Lincoln is certainly one of the 3 best presidents ever. No other president had to fight a civil war and won it.

What I was referring to in my post above yours was either or (emanc/14th).
 
Lol negotiating. Lincoln couldn't do anything that would have ended the war. Cause the only way the south would have ended the war was some kind of constitutional amendment allowing slavery. That wasn't happening.

There were 3 results caused by the actions of the south

1. Let them secede. In the end maybe not the worst option. The slave labor method would have almost for sure ruined their economy. And then we could have happily accepted thme back into the union when Mexico or Britain invaded them.

2. Give in to their demands. Not happening. They had no leg to stand on. We had the upper hand.

3. Go to war.

As far as your "call for volunteers" thing, yes that was the last straw for a few states. But it wasn't done without cause. As the confederates refused Lincoln's aid to the FOrt then began attacking it. It's not like the south just said, we're seceding and Lincoln started mustering troops. In fact the opposite happened. the First 7 states to secede then went on to start raising a 100,000 troop army. After the confederates started raising an army, started blockading union forts in the south, and then attacking one of them, what do you think is a rational response from Lincoln? Oh sorry you're cool keep raising an army and attacking us, we'll jsut sit back and try to convince you to stop.

I still love when you said the war wasn't about slavery, that's my favorite.

What negotiations did Lincoln have with the South?

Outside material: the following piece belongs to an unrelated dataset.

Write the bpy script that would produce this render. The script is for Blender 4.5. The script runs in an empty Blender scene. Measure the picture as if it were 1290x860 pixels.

Please enlighten me.

The South wanted to be left alone. The South did not want to go to war. They were protecting their homes from an invading army.

And I never once said that slavery was not part of the reason for the War. But states rights was the cause, of which slavery certainly consisted of that.
 
What negotiations did Lincoln have the South? Please enlighten me.

The South wanted to be left alone. The South did not want to go to war. They were protecting their homes from an invading army.

And I never once said that slavery was not part of the reason for the War. But states rights was cause, of which slavery certainly consisted of that.

Yeah, states' rights . . . to own slaves.
 
Would love to see the argument for how JFK was a better president than Lincoln.

People who poo-poo Lincoln's legacy (or who claim the Civil War was not about slavery, for that matter) tend to be from southern states, and are great examples of how the systemic racism of yesteryear still affects today. Some schools still teach the alternate-history southern-victimization revisionism popularized in the early 1900s, just merely due to inertia. A lot of that garbage just never gets updated.

JFK - Cuban Missile Crisis, Space Race, Peace Corps, laid the groundwork for the Civil Rights Act of 1964.
 
^^^ Yep and the economic and industrial system built in the north was in great part on wealth accumulated from the inhuman, racist, disgusting NE slave-shipping industry. Bastards.

So much not to like about our collective history.

I mentioned it in another thread, but it bears repeating: fortunes were made North, South, and overseas on the slave economy. I hope nobody is glossing that over in the discussion. But that's isn't really at issue here.
 
I wish that we could step outside of this kind of oversimplified postmodern viewpoint on slavery in the context of the Civil War. I mean, you are seriously going to have trouble finding a sane person who would ever defend slavery -- on any level. However, is it so unfathomable to assert that slavery might have been extinguishable without going to war? We know that abolition was a preeminent issue in the mid-1800s with somewhat broad national support, even in the South. Industrialism was beginning to supplant the agrarian way of life. The tide appeared to be changing, slowly, but surely.

But then you have the war, which came at an enormous cost to the fledgling nation in literally every aspect of its being; lives, money, innovation, global stature, etc. These are effects so profound that they are STILL playing out sociopolitically as well as economically.

Not to detract from the immediate positives of the war, or even to really suggest that Lincoln's strategy wasn't the only path which would have ultimately worked ... it's just sometimes a beneficial academic exploration to revise history.